---------- Data excerpt ----------

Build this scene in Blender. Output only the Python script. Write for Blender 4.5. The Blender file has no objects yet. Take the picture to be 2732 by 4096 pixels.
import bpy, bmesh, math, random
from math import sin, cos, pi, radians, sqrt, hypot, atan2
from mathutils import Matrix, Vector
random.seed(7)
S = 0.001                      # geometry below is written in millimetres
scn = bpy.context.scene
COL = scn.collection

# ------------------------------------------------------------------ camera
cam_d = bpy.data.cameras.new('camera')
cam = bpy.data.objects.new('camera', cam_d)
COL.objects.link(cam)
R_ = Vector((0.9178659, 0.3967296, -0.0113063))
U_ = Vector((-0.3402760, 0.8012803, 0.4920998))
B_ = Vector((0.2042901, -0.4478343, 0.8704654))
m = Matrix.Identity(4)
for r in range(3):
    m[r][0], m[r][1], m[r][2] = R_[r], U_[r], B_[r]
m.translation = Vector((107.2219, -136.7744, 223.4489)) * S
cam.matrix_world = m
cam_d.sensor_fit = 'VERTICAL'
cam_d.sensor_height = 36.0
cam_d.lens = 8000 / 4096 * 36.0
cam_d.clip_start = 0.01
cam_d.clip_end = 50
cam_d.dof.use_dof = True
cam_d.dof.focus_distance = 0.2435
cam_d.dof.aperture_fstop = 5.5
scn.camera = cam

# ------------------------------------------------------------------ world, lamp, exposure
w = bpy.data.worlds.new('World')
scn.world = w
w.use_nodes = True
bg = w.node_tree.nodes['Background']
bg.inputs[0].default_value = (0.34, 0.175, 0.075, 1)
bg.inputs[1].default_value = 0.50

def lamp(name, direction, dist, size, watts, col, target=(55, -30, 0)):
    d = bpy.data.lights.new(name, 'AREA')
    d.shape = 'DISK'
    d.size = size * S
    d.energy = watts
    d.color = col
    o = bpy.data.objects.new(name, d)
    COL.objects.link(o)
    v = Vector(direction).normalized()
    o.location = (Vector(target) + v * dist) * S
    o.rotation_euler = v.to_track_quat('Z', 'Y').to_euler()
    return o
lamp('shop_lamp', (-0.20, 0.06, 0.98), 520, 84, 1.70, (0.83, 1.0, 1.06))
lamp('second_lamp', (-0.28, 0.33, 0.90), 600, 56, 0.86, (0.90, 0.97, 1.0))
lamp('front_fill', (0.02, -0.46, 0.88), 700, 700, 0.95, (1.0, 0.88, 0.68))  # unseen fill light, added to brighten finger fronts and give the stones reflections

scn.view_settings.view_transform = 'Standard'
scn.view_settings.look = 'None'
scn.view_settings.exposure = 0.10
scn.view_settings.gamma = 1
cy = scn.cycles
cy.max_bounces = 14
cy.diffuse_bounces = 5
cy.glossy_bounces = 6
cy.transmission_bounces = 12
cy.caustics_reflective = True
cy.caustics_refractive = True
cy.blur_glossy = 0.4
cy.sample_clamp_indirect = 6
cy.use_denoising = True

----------

# Exercise instructions
The whole listing above needs to be written out again exactly.

# The output
Build this scene in Blender. Output only the Python script. Write for Blender 4.5. The Blender file has no objects yet. Take the picture to be 2732 by 4096 pixels.
import bpy, bmesh, math, random
from math import sin, cos, pi, radians, sqrt, hypot, atan2
from mathutils import Matrix, Vector
random.seed(7)
S = 0.001                      # geometry below is written in millimetres
scn = bpy.context.scene
COL = scn.collection

# ------------------------------------------------------------------ camera
cam_d = bpy.data.cameras.new('camera')
cam = bpy.data.objects.new('camera', cam_d)
COL.objects.link(cam)
R_ = Vector((0.9178659, 0.3967296, -0.0113063))
U_ = Vector((-0.3402760, 0.8012803, 0.4920998))
B_ = Vector((0.2042901, -0.4478343, 0.8704654))
m = Matrix.Identity(4)
for r in range(3):
    m[r][0], m[r][1], m[r][2] = R_[r], U_[r], B_[r]
m.translation = Vector((107.2219, -136.7744, 223.4489)) * S
cam.matrix_world = m
cam_d.sensor_fit = 'VERTICAL'
cam_d.sensor_height = 36.0
cam_d.lens = 8000 / 4096 * 36.0
cam_d.clip_start = 0.01
cam_d.clip_end = 50
cam_d.dof.use_dof = True
cam_d.dof.focus_distance = 0.2435
cam_d.dof.aperture_fstop = 5.5
scn.camera = cam

# ------------------------------------------------------------------ world, lamp, exposure
w = bpy.data.worlds.new('World')
scn.world = w
w.use_nodes = True
bg = w.node_tree.nodes['Background']
bg.inputs[0].default_value = (0.34, 0.175, 0.075, 1)
bg.inputs[1].default_value = 0.50

def lamp(name, direction, dist, size, watts, col, target=(55, -30, 0)):
    d = bpy.data.lights.new(name, 'AREA')
    d.shape = 'DISK'
    d.size = size * S
    d.energy = watts
    d.color = col
    o = bpy.data.objects.new(name, d)
    COL.objects.link(o)
    v = Vector(direction).normalized()
    o.location = (Vector(target) + v * dist) * S
    o.rotation_euler = v.to_track_quat('Z', 'Y').to_euler()
    return o
lamp('shop_lamp', (-0.20, 0.06, 0.98), 520, 84, 1.70, (0.83, 1.0, 1.06))
lamp('second_lamp', (-0.28, 0.33, 0.90), 600, 56, 0.86, (0.90, 0.97, 1.0))
lamp('front_fill', (0.02, -0.46, 0.88), 700, 700, 0.95, (1.0, 0.88, 0.68))  # unseen fill light, added to brighten finger fronts and give the stones reflections

scn.view_settings.view_transform = 'Standard'
scn.view_settings.look = 'None'
scn.view_settings.exposure = 0.10
scn.view_settings.gamma = 1
cy = scn.cycles
cy.max_bounces = 14
cy.diffuse_bounces = 5
cy.glossy_bounces = 6
cy.transmission_bounces = 12
cy.caustics_reflective = True
cy.caustics_refractive = True
cy.blur_glossy = 0.4
cy.sample_clamp_indirect = 6
cy.use_denoising = True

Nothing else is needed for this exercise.